Beate Gordon, drafter of the equal-rights clause of the Japanese constitution, dies

Beate Sirota Gordon, the American woman who drafted the equal-rights clause of the post-war Japanese constitution, has died

Having grown up in Japan, where her father was a successful concert pianist, Gordon returned to the country after WWII as an interpreter for General MacArthur. There, she found herself the only woman assigned to MacArthur's secret constitutional committee, and was assigned control over the section on women's rights. 

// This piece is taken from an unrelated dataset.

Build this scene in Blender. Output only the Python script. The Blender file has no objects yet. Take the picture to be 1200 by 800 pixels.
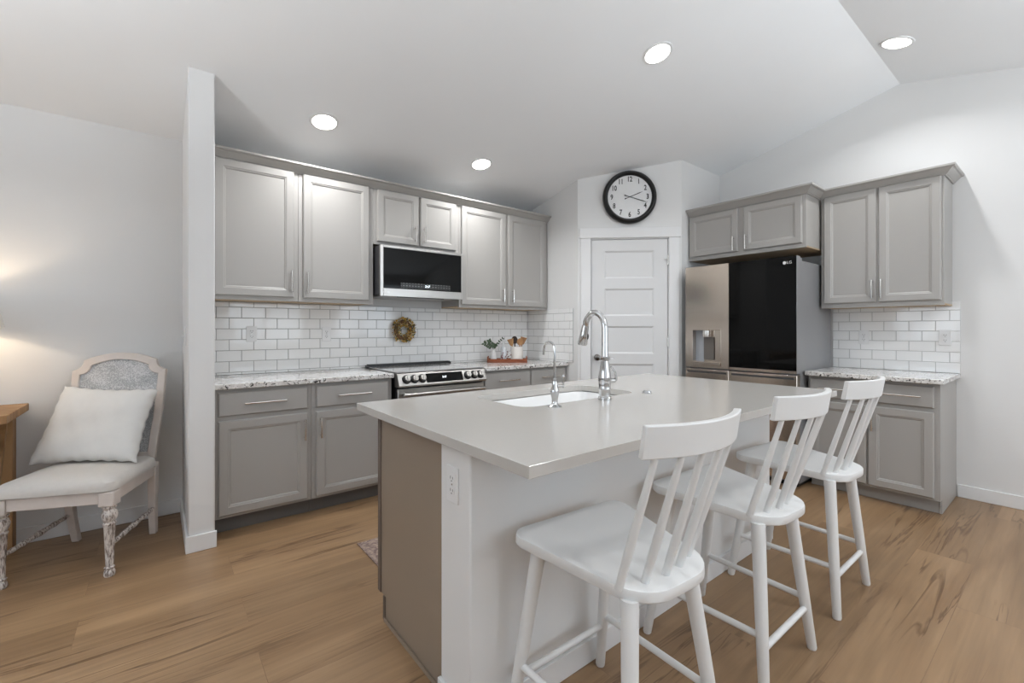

As the New York Times reports:
"She had seen women’s lives firsthand during the 10 years she lived in Japan, and urgently wanted to improve their status...
Commandeering a jeep at the start of that week in February, she visited the libraries in Tokyo that were still standing, borrowing copies of as many different countries’ constitutions as she could. She steeped herself in them and, after seven days of little sleep, wound up drafting two articles of the proposed Japanese Constitution. 
One, Article 14, said in part, “All of the people are equal        under the law and there shall be no discrimination in political, economic or social relations because of race, creed, sex, social status or family origin.”
The other, Article 24, gave women protections in areas including “choice of spouse, property rights, inheritance, choice of domicile, divorce and other matters.” 
Though Gordon remained quiet about her participation in the process for many years, she tells her story in JAPAN'S PEACE CONSTITUTION, which explores the origins of the post-war constitution and the contemporary effects of its peace clauses. 

After returning to the U.S. in the 1950s, Gordon was instrumental in bringing Asian arts and artists to the United States, first at the Japan Society, and later the Asia Society, both in New York.